After four years as a professor in China (yes, I did occasionally grade standardized tests handwritten in Chinese by aspiring civil servants), I came to realize that the real innovations that drive society forward do not necessarily emerge from bureaucracy. The loss of my mother drove home the point that life is short and that giving makes it more meaningful.

Unfortunately, no organization existed to enable people like me to support and meaningfully engage with international agricultural science as I had long dreamed of doing. Some of the most important work in society was happening in a closed bureaucracy, with a couple of foundations assisting government and the private sector. The middle class had no way to provide funds or ideas, much less to far out-give foundations as happens in most sectors.

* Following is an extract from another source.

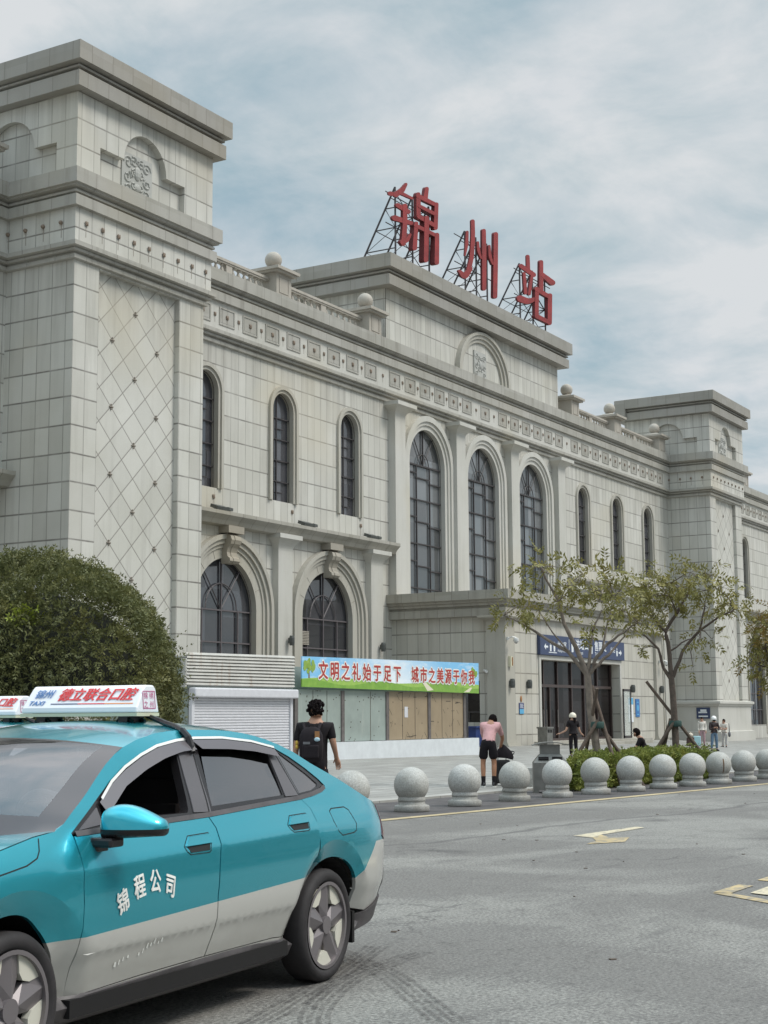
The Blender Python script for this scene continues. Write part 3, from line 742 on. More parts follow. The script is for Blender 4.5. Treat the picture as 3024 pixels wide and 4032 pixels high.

Fortunately, I realized that I was in the right place at the right time to help change that. Each of the main funders of public agricultural research in the US today (US government, UN/League of Nations, Rockefeller, Ford, Gates) first started a public health program and later recognized that agriculture was equally important. The public in the Seattle area had become increasingly engaged in global health, ready to start thinking about agricultural research.

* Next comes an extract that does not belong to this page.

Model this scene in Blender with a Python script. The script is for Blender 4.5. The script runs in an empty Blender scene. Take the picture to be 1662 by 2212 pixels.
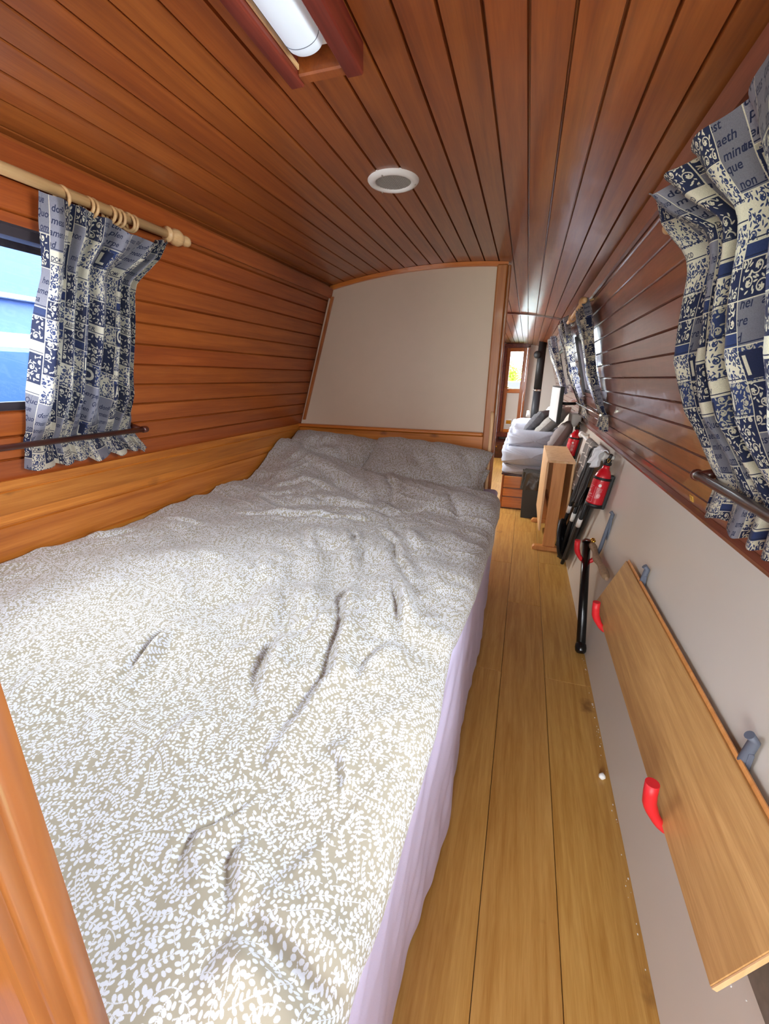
import bpy, math, random
import numpy as np
from mathutils import Vector, Matrix, noise as mn
C = bpy.context.scene.collection
PI = math.pi
random.seed(7)

# ------------------------------------------------------------------ camera
H = 1.35
cam = bpy.data.cameras.new('camera'); camo = bpy.data.objects.new('camera', cam); C.objects.link(camo)
Rw = [[0.9509035, 0.10724663, -0.29031139], [0.30917791, -0.28723625, 0.90658941], [0.01384071, -0.95183691, -0.30629224]]
m = Matrix([[Rw[i][0], -Rw[i][1], -Rw[i][2]] for i in range(3)]).to_4x4()
m.translation = (0, 0, H)
camo.matrix_world = m
cam.sensor_fit = 'HORIZONTAL'; cam.sensor_width = 36; cam.lens = 909 / 1662 * 36; cam.clip_start = .02
bpy.context.scene.camera = camo

# ------------------------------------------------------------------ world, light, exposure
sc = bpy.context.scene
sc.view_settings.view_transform = 'Standard'; sc.view_settings.look = 'None'
sc.view_settings.gamma = 1; sc.view_settings.use_curve_mapping = False
sc.view_settings.exposure = 1.05
W = bpy.data.worlds.new('sky'); sc.world = W; W.use_nodes = True
bg = W.node_tree.nodes['Background']
bg.inputs[0].default_value = (.86, .93, 1.0, 1); bg.inputs[1].default_value = 7.0

def area(name, loc, target, sx, sy, power, color=(1, 1, 1), portal=False):
    l = bpy.data.lights.new(name, 'AREA'); l.shape = 'RECTANGLE'; l.size = sx; l.size_y = sy
    l.energy = power; l.color = color
    o = bpy.data.objects.new(name, l); C.objects.link(o); o.location = loc
    d = Vector(target) - Vector(loc); o.rotation_euler = d.to_track_quat('-Z', 'Y').to_euler()
    if portal: l.cycles.is_portal = True
    return o
WINZ = (1.245, 1.69)
LWIN = [(0.10, 1.09), (4.3, 5.3), (6.2, 7.2)]  # last two openings are unseen, added to let light into the saloon
RWIN = [(0.10, 0.97), (3.15, 4.2), (5.6, 6.9)]
for a, b in LWIN:
    area('window_daylight', (-1.42, (a + b) / 2, 1.5), (0, (a + b) / 2, 1.2), b - a, .5, 1, portal=True)
for a, b in RWIN:
    area('window_daylight', (.56, (a + b) / 2, 1.5), (-.4, (a + b) / 2, 1.2), b - a, .5, 1, portal=True)
area('door_daylight', (-.22, 8.3, 1.5), (-.22, 0, 1.3), .4, .8, 1, portal=True)
# added lamps boost daylight at windows and the unseen stern opening behind the photographer
area('stern_fill', (-.42, -2.15, 1.2), (-.45, 2.2, 1.0), 1.0, 1.3, 25, (.97, .98, 1))
for a, b in LWIN[:1]:
    area('window_light', (-1.34, (a + b) / 2, 1.48), (-.55, 2.0, .75), b - a, .40, 6.5, (.92, .96, 1))
area('window_light', (.60, .37, 1.44), (-.7, 2.0, 1.0), .54, .40, 14, (.92, .96, 1))
for a, b in RWIN[1:]:
    area('window_light', (.50, (a + b) / 2, 1.46), (-.5, (a + b) / 2, .9), b - a, .42, 15, (.95, .97, 1))
for a, b in LWIN[1:]:
    area('window_light', (-1.36, (a + b) / 2, 1.48), (.2, (a + b) / 2, .9), b - a, .42, 24, (1, .97, .93))  # lamps added at the unseen left openings to brighten the far cabin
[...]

As a social scientist I didn’t want to conclude anything (or leave a tenure-track job) without evidence, so I hired market researchers to verify that there were actually others who also wanted to contribute to and engage with agricultural innovation. I also asked senior community leaders like Bill Gates Sr. for advice–his response: “You’re young and you’ve got time. If the first iteration doesn’t work, the second probably will, and if the second doesn’t work the third probably will. Come back, America needs people like you.”

I quit my job as an economics professor and went on a listening tour, interviewing scores of experts around the world about how best to go about implementing the idea. Without exception, the experts thought that some version of the concept was a good idea and something that no other organization was doing. A Buddhist crop scientist I interviewed in Chinese said that this endeavor is not only a way to go to nirvana but also a way to have a better second life if you happen to be reincarnated as a farmer in a developing country. But one non-expert American focus group participant was most succinct: This is a really cool idea!